Saturday, October 4, 2008

Bread has been proven to be addictive.

So far, my favorite thing that I did today was bake apple/cheddar cheese scones and finish a crossword with Abbey, Sam and Alex while drinking tea. Joseph came in from giving tours and sighed and sat down. We poured him a cup of tea and he dipped his face in steam, saying, "I'm tired of the sound of my own voice." He got the last answer. It was "intent".

I also got myself a ukelele because I missed playing a musical instrument. A ukelele, a case, a pitch pipe and a chord book was about 15 quid.

(I'm trying to use the word quid more. I remember reading Indian in the Cupboard and asking Mom what the word quid meant, and now everyone around me says it. I'm living in a book!)

Last night started at the Ballroom Dance society, where a vivacious woman taught 15 guys and 45 girls how to foxtrot effectively. Natalie, who is on the governing board, told me to come to the intermediate class on Wednesday. That's a compliment! Patrick and I then managed to get to a stand-up show for Mark Watson, which was excellent, and then I ran into folks from creative writing, the eap program, and the ballroom dance society in the university pub, drinking "Snake Bites" (1/2 cider, 1/2 beer, blackcurrant syrup) and joking. A guy named Jabis did graphology on me. Apparently I have loving parents because of the way I write my "y"s.
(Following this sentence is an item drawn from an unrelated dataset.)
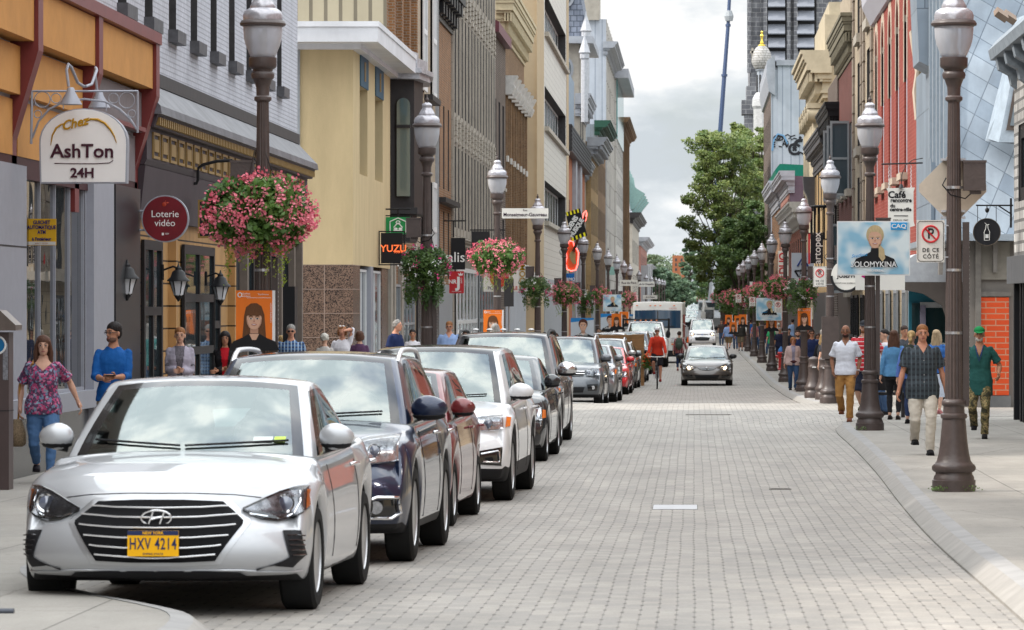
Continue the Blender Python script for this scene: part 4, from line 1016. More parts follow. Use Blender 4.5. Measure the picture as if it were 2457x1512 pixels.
mb=MB(); mb.prism([(-2.6,10),(12,10),(12,26.8),(-1.8,26.8)],lambda p,q,a: (p,a,q),-3,0); mb.build('nave_roof',ZINC,t)
t=thing('church_cupola','small white church cupola with scaled dome and a golden finial','cupola',(PX(1828,400),400,0))
WP=MBR('cupola_white',S(205,203,200),S(190,188,184),S(140,136,132),.5,.25,.03,.6)
k=400/FPX
def zz(y): return PZ(y,400)
MB().lathe([(.85,0),(.85,zz(262)),(1.0,zz(255)),(.95,zz(238)),(.75,zz(228)),(.55,zz(222))],8).build('lower_drum',M('cupola_metal',(.5,.5,.5),.5,.2,var=.25),t)
mb=MB().lathe([(.5,zz(224)),(.5,zz(172)),(.66,zz(169)),(.62,zz(165))],8); mb.build('lantern',WMET,t)
for a in range(8):
    q=R(45*a+22.5); mb=MB(); mb.tube([(.5*math.cos(q),.5*math.sin(q),zz(222)),(.5*math.cos(q),.5*math.sin(q),zz(180))],(.1),5); mb.build('louvre_slot',FR_D,t)
MB().lathe([(.7,zz(166)),(.88,zz(160)),(1.05,zz(150)),(1.0,zz(138)),(.85,zz(125)),(.6,zz(115)),(.3,zz(110)),(.1,zz(108))],20).build('dome',WP,t,smooth=40)
MB().lathe([(.38,zz(110)),(.36,zz(108)),(.16,zz(106)),(.2,zz(102)),(.1,zz(98)),(.12,zz(90)),(.2,zz(86)),(.1,zz(83)),(.08,zz(80)),(.16,zz(77)),(.05,zz(74))],12).build('finial',M('gold_leaf',S(235,205,90,1.0),.25,.7,var=.1),t,smooth=50)
mb=MB(); mb.box(-1.05,-.85,0,.3,zz(150),zz(115)); mb.box(-1.2,-.7,0,.3,zz(128),zz(122)); mb.build('stone_cross',GSM,t)
# far brick tower block and distant roofs
t=thing('brick_tower','distant orange brick tower block rising above the far trees','tower block',(PX(1629,1150),1150,0))
mb=MB(); mb.box(-1.9,1.8,0,8,1,PZ(613,1150)); mb.build('wall',OB2,t)
for i in range(3):
    for j in range(2): MB().box(-1.1+j*1.6,-.6+j*1.6,-.1,0,PZ(650,1150)+i*1.4,PZ(650,1150)+i*1.4+.8).build('window',FR_D,t)
# trees
def leafmat(name,c1,c2,tr=.25):
    m,nt,b=_new(name); N,LK=nt.nodes.new,nt.links.new
    tc=N('ShaderNodeTexCoord'); nz=N('ShaderNodeTexNoise'); nz.inputs['Scale'].default_value=1.2; nz.inputs['Detail'].default_value=5; LK(tc.outputs['Object'],nz.inputs[0])
    wn=N('ShaderNodeTexWhiteNoise'); LK(tc.outputs['Object'],wn.inputs[0])
    cr=N('ShaderNodeMix'); cr.data_type='RGBA'; cr.inputs[6].default_value=(*c1,1); cr.inputs[7].default_value=(*c2,1)
    mr=N('ShaderNodeMapRange'); mr.inputs[1].default_value=.35; mr.inputs[2].default_value=.65; LK(nz.outputs[0],mr.inputs[0]); LK(mr.outputs[0],cr.inputs[0])
    LK(cr.outputs[2],b.inputs['Base Color']); b.inputs['Roughness'].default_value=.5
    tl=N('ShaderNodeBsdfTranslucent'); LK(cr.outputs[2],tl.inputs[0]); mx=N('ShaderNodeMixShader'); mx.inputs[0].default_value=tr
    LK(b.outputs[0],mx.inputs[1]); LK(tl.outputs[0],mx.inputs[2]); LK(mx.outputs[0],nt.nodes['Material Output'].inputs[0])
    return m
BARK=M('bark',(.07,.055,.045),.9,var=.3,scale=8,bump=.5)
TL1=leafmat('maple_leaves',(.085,.145,.035),(.21,.25,.065),.3)
TL2=leafmat('linden_leaves',(.06,.125,.035),(.14,.21,.055),.25)
TL3=leafmat('far_leaves_hazed',(.10,.15,.09),(.17,.22,.11),.2)  # distance haze put into the colour by paling it
TL4=leafmat('far_leaves_dark_hazed',(.07,.13,.08),(.12,.19,.10),.2)  # darker trees, paled likewise to suggest haze
def leaves(mb,c,rad,n,size,rnd,shell=.55):
    for _ in range(n):
        while True:
            u=Vector((rnd.gauss(0,1),rnd.gauss(0,1),rnd.gauss(0,1)))
            if u.length > .01: break
        u.normalize(); rr=rnd.uniform(shell,1) ** .6
        p=Vector((c[0]+u.x*rad[0]*rr,c[1]+u.y*rad[1]*rr,c[2]+u.z*rad[2]*rr))
        s=size*rnd.uniform(.6,1.3)
        a=Vector((rnd.gauss(0,1),rnd.gauss(0,1),rnd.gauss(0,.6))).normalized(); b=a.orthogonal().normalized()
        b=(b+a.cross(b)*rnd.uniform(-1,1)).normalized()
        o=len(mb.v)
        mb.v += [tuple(p-a*s*.5),tuple(p+b*s*.32+a*s*.1),tuple(p+a*s*.55),tuple(p-b*s*.32+a*s*.1)]
        mb.f.append((o,o+1,o+2,o+3)); mb.m.append(0)
def tree(name,label,X,Y,H,cw,nclump,nleaf,lsize,mat,seed=1,trunk=.3,low=.25,group=None,squash=1.0,z0=None,cd=None):
    rnd=random.Random(seed)
    t=thing(name,label,'tree',(X,Y,gs(Y) if z0 is None else z0),0,group)
    mb=MB(); hub=H*low
    pts=[(0,0,-.3),(.05,0,hub*.5),(0,0,hub),(.1,.1,H*.6),(.05,0,H*.85)]
    mb.tube(pts,[trunk,trunk*.85,trunk*.7,trunk*.35,trunk*.1],8)
    cl=[]
    for i in range(nclump):
        f=(i+.5)/nclump
        z=H*(low+(1-low)*(f ** .8)*.93)
        env=math.sin(math.pi*min(1,.12+.88*(1-abs(2*(z/H-low)/(1-low)-.85)*.62)) ) if False else math.sqrt(max(.06,1-((z/H-(low+.42*(1-low)))/(.62*(1-low))) ** 2))
        a=i*2.4+rnd.uniform(-.4,.4); r=cw/2*env*rnd.uniform(.45,.92)
        c=(r*math.cos(a),r*math.sin(a)*(cd or 1),z); cl.append((c,env))
        s=Vector((0,0,hub+(z-hub)*.35)); e_=Vector(c)
        mid=(s+e_)/2+Vector((0,0,-.08*(e_-s).length)); mb.tube([s,mid,e_],[trunk*.28,trunk*.18,trunk*.06],5)
    mb.build('trunk',BARK,t,smooth=50)
    lm=MB(); per=nleaf // nclump
    for c,env in cl:
        k=cw*rnd.uniform(.12,.2)*(.7+.3*env)
        leaves(lm,c,(k,k,k*.62*squash),per,lsize,rnd,.2)
        for _ in range(2):
            o=(c[0]+rnd.uniform(-1,1)*k,c[1]+rnd.uniform(-1,1)*k,c[2]+rnd.uniform(-.6,.8)*k*.7)
            leaves(lm,o,(k*.45,k*.45,k*.3),per//4,lsize,rnd,.1)
    lm.build('crown',mat,t)
    return t
tree('maple_tree','tall loose maple hanging over the street with sky showing through its left limbs',PX(1735,330),330,17.8,6.8,52,24000,.235,TL1,3,.3,.25)
tree('maple_tree','tallest tree close against the brown brick wall below the cupola',PX(1806,345),345,19.2,5.2,44,20000,.235,TL1,5,.3,.25)
tree('linden_tree','dense round dark green tree low in front of the maples',PX(1782,300),300,9.8,4.3,40,17000,.20,TL2,8,.25,.12)
tree('linden_tree','dark green tree standing behind the right lamp row by the brown wall',PX(1822,315),315,11.5,4.6,34,14000,.22,TL2,9,.25,.1)
tree('street_tree','mid green tree above the crane truck at the right kerb',PX(1715,520),520,10.5,5,22,6000,.34,TL2,12,.2,.1)
tree('street_tree','pale green bush by the lamp posts under the portrait posters',PX(1805,262),262,3.6,2.2,12,2500,.16,TL1,13,.08,.1)
for i,(px,ty_,by_,Y,wpx,m_,lab) in enumerate([
        (1556,606,742,800,62,TL3,'hazy olive tree at the far left end of the street'),
        (1582,640,745,700,74,TL4,'dense dark green tree closing the street beyond the box truck'),
        (1530,655,742,760,46,TL3,'thin grey-green tree half behind the far left houses'),
        (1655,572,740,900,54,TL4,'tall green tree right of the distant brick tower'),
        (1688,590,742,820,56,TL4,'bushy green tree at the far right end of the street'),
        (1612,655,742,950,60,TL3,'low pale green tree in front of the distant brick tower'),
        (1632,668,748,760,58,TL4,'dark tree above the queue of distant cars'),
        (1715,620,745,700,60,TL4,'dark green tree behind the right lamp row far away'),
        (1500,640,742,900,60,TL3,'pale tree mostly hidden by the left row of houses'),
        (1590,612,742,1300,160,TL3,'broad hazy tree far behind all the others')]):
    tree('far_tree',lab,PX(px,Y),Y,PZ(ty_,Y)-g(Y),wpx*Y/FPX,30,7000 if i < 9 else 5000,.5*Y/850,m_,20+i,.25,.06,'trees at the far end of the street',z0=g(Y))
mb=MB(); pts=[]
for k in range(41):
    x=-800+40*k; pts.append((x,1+3.5*math.exp(-((x+40)/220)**2)+2*math.sin(k*1.7)))
n=len(pts)
mb.v=[(x,1900,0) for x,z in pts]+[(x,2100,z*1.5) for x,z in pts]+[(x,2500,0) for x,z in pts]
for i in range(n-1):
    mb.f += [(i,i+1,n+i+1,n+i),(n+i,n+i+1,2*n+i+1,2*n+i)]; mb.m += [0,0]
tag(mb.build('hills',M('wooded_hill',(.07,.11,.06),.9,scale=.05,var=.3),smooth=60),kind='structure')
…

Thursday was Jess' birthday.




(Jess has her hands over her mouth on the right side.) We classed it up at the British institution "Pizza Hut" and then found our way into an empty club with a british elvis impersonator upstairs and a literally empty dance floor downstairs. Woo, 19!

That Goldilocks script I had to write? I did my scene in a German toy company called "Vunderland" where Alice, from marketing, is telling "Goal D. Locks" to go and talk to the investors. Sometimes I like to pretend I am clever.

A pub on campus is a very strange thing to me. It's pretty much always full, and students are drinking beer and reading psychology textbooks. I'm trying to add more british-isms into my vernacular, like "I can't be bothered," as in, "Will you turn the music down in the other room? I can't be bothered." (Make sure you are imagining that in your british accent.) Every day I endeavor to meet new people, or do something different than normal... today, that was making scones. Tomorrow, it is the rowing society.

On Wednesday I went into the castle museum. It is a museum with a taxidermy (like a polar bear!), a teapot collection, a castle keep display, and modern art. Read: that is a weird museum. I went with a friend from ISS who did not know how to hold a conversation, which made the whole experience stilted and strange. I would ask a question and she would answer and then ask, very quickly "and you?" even if it made no sense to be asked that, or if I had been asked already.

Sample:
me: "It's actually been really great to live in the city center. I'm close to everything. How is it on campus?"
her: "It's fine. It's much different than my old house. And you?"
me: "Yes, my room is different than my U.S. home, but I expected it to be."
We look at the last of the modern art exhibit.
me: "Lots of bright colors, don't you think?"
her: "Yeah, and you?"

Difficult. But look at that! I have another thing to turn in for my script writing class.

I am going to try to start a smaller creative writing group than the creative writing society I am already in. I want to have a smaller group of people read things. Erin? Ryan? Chris? Daniel? Want to come to England?


3 comments:

Petunia said...

Small creative writing societies are superb. I have my first small workshop on Thursday and I'll let you know how it goes (and send you the story I'm workshopping beforehand). Everything sounds splendid, except for drinking bears. That sounds painful and unappetizing.

imitationGIdget said...

sounds like you are having fun!

Melissa Rachel Black said...

How asbolutely vunderful is the "I can't be bothered" phrase? I think it's a lot more tactful than "taking the piss out" of someone.